Wednesday, January 17, 2007

Riding the bouncing Apple

(Note, this article was originally written with Apple at $95. Within 24 hours it had dropped 5%)

After my cautions last week on Apple stock having a high price I sold some covered calls on my position. That caution seems well placed today. The company reported a blowout quarter but tempered expectations for the future and the stock fell.

During the final three months of 2006, Apple said it earned $1 billion, or $1.14 per share, compared to $565 million, or 65 cents a share, in the year-ago period.

Revenue for the quarter hit a record, reaching $7.1 billion, up 24 percent from $5.7 billion the previous year.

Analysts, on average, were expecting earnings of 78 cents per share on sales of $6.42 billion, according to a Thomson Financial survey. That means Apple beat earnings targets by 46%. Much more importantly they reported profit margins of 14% versus 10.6% predicted (why, oh why doesn’t the financial press report these numbers).

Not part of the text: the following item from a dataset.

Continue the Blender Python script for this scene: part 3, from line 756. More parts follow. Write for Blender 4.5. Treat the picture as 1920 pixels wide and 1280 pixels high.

The reasons for all those earnings were roughly in line with what was predicted here during initial stock coverage. In particular this was part of the original analysis: “Because Macs are still only 3% of the computer market, so if they grow to just 4% of the market it means growing 45% of Apple’s sales by 30% -- or an overall 13.5% sales growth right there.” Guess what? The IDC market research firm reported Wednesday that Apple's share of the PC market in the U.S. had grown to 4.7 percent in the quarter, up from 3.6 percent a year ago.

Despite all this I am calling the next six months for apple as “choppy and bouncy.”

Why? Well, for starters Apple forecast fiscal second-quarter revenue of $4.8 billion to $4.9 billion and earnings per share of 54 cents to 56 cents. Analysts had projected revenues of $5.22 billion and earnings per share of 60 cents, according to Thomson Financial. Lowered earnings will damp the stock upside in the immediate future.

In the intermediate term I think Apple TV has great promise and the iPhone could be the next iPod, but both are farther from profits than the market is pricing in right now (see here for a primer on net present value). The iPhone won’t even launch for 6 months and there are a number of issues that may prompt many people to wait until the second version comes out (example: many road warriors want a cell phone that accepts a spare battery).

All the good news is priced in. Potential bad news could come from the iPhone rollout (delays?) or the SEC investigation into Steve Jobs’ role in stock backdating, for example. Apple is one of the most volatile stocks around, so expect an appropriate ride.

That’s why I think Apple stock will be a rollercoaster for a while. If you bought when I called it near $50 you can sell and watch or ride the coaster, or try to make some money selling covered calls like I am. I’m not too worried about having the stock called away because I believe there will be buying opportunities as we move forward.